Luckily, for me, soon after moving to china, I got a Chinese speaking Korean roommate who started ordering for me. I also started learning some Chinese by stealing menus from local restaurants and then looking up the characters in my dictionary. (Note: I by no means endorse thievery and I’ve repented for my actions)


  1. I remember going to a little Sichuan restaurant in my first few months of being in China and they had something that resembled French fries on the menu – they came out and looked just like a plate of fries – covered in sugar.

    I did the Ramen died for a long time, and also filled my shopping basket with frozen dumplings for a number of months too.

    Best thing any new laowai can do is get a friend or colleague to write out a few “Expat friendly” dishes on a piece of paper that can fit in your wallet. Even 10 dishes is awesome when you’re first figuring out the food here.

  2. I had a friend who had a clever technique, he asked the waitress for suggestions, he didn’t care about money, but I would ask for something a little cheaper. I get asked all the time if I want hot food or not, and they mostly assume I don’t want internal organs. Which is funny because I am willing to try anything, but don’t eat too much of the ones I know are organs, because I worry I might get sick, or vomit if I think about it too much.

  3. When I first arrived, lived on Subway for lunch and frozen dumplings for dinner; tasty but probably didn’t do my health too much good!

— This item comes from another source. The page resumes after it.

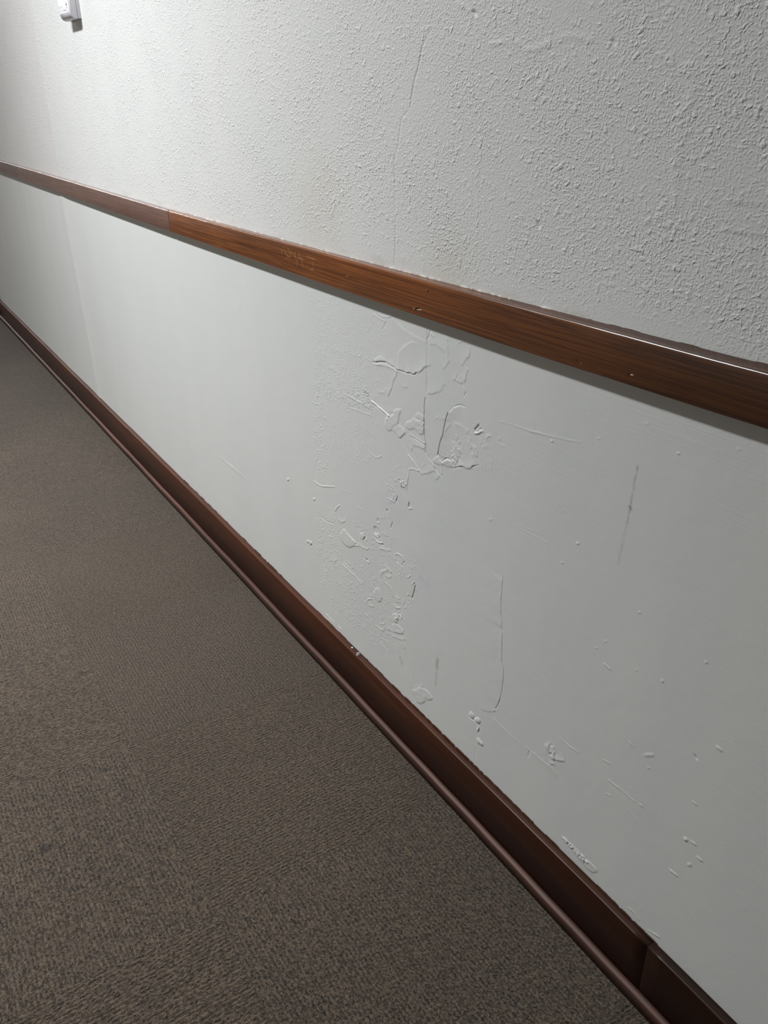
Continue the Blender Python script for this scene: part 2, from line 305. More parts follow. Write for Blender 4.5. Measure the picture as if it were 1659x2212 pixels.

    My next biggest headache was trying to get rice with my meal – I’m not used to having my carbohydrate at the end of the meal. Cue same funny looks.

  4. Dear Ericka,
    I’m an editor of a chinese newspaper on which a column named ‘china through expats’ eyes’ comes out twice a week. And we’ve had over 50 foreign writers,but we are looking for more.So are you interested?

  5. Is that a big deal? Normally when I enter a new restaurant, I would like to see what are on others’ table, then I tell the waitress that I want this dish on this table, and that dish on another table, easy and quick, and the food always turn out not bad.

  6. My friend and I definitely went for restaurants with picture menus for our first few months here. Just point, ask a few clarifying questions if necessary(hot or cold? Spicy?), and enjoy!

    I second the suggestion of looking at what the other diners are eating, and then asking for that. As a bonus, you know it has to be good if the other people are enjoying it!

  7. I’m still hungry every day and living mostly on Ramen noodles. I’m having a very hard time adjusting to the food here.

  8. I was lucky. I fetched up in Lanzhou for my time in China, where the beef noodles rule. For 3 yuan (it was a while back), served in a big bowl with a ferociously hot pepper oil, I defy anyone from the North, South, East or West not to enjoy them. They are hand stretched and served in soup that took all night to prepare, and contains absolutely everything you need for life. A few greens, and you could live on that for ever. Yi wan, bu tai la, xie xie! The very best. Pip.

  9. Twice cooked pork with rice Seth.

    Hui (aspirated h) guo rou. This is an occasionally great pork dish.

    Sweet and sour fish tang tsu liyu. Thats codfish. The yu accent does up.

    Sweet and sour chicken tangtsu liji

    Gongbao jiding with mifan or rice. Kungpo chicken or palace lightening fry chicken nail strips.
    Much bettrr if you ask for a jiangyou or soya sauce and mayou or sesame seed sauce mixedtogether with some qiede lajiao or cut chillis thrown in. Amazing! Get it in a side dish and throw it ontop. I expect money for this..

  10. I tried ramen noodles on the plane to England. They made me so flatulent that i could either explode or ruin a cosychat with a beautiful Guangzhou girl beside me. So i hate them..

  11. French toast is excellent in China, wierdly. Its called Faguo Tusi, the i is long. Has peanut butter inside. Popular in South China.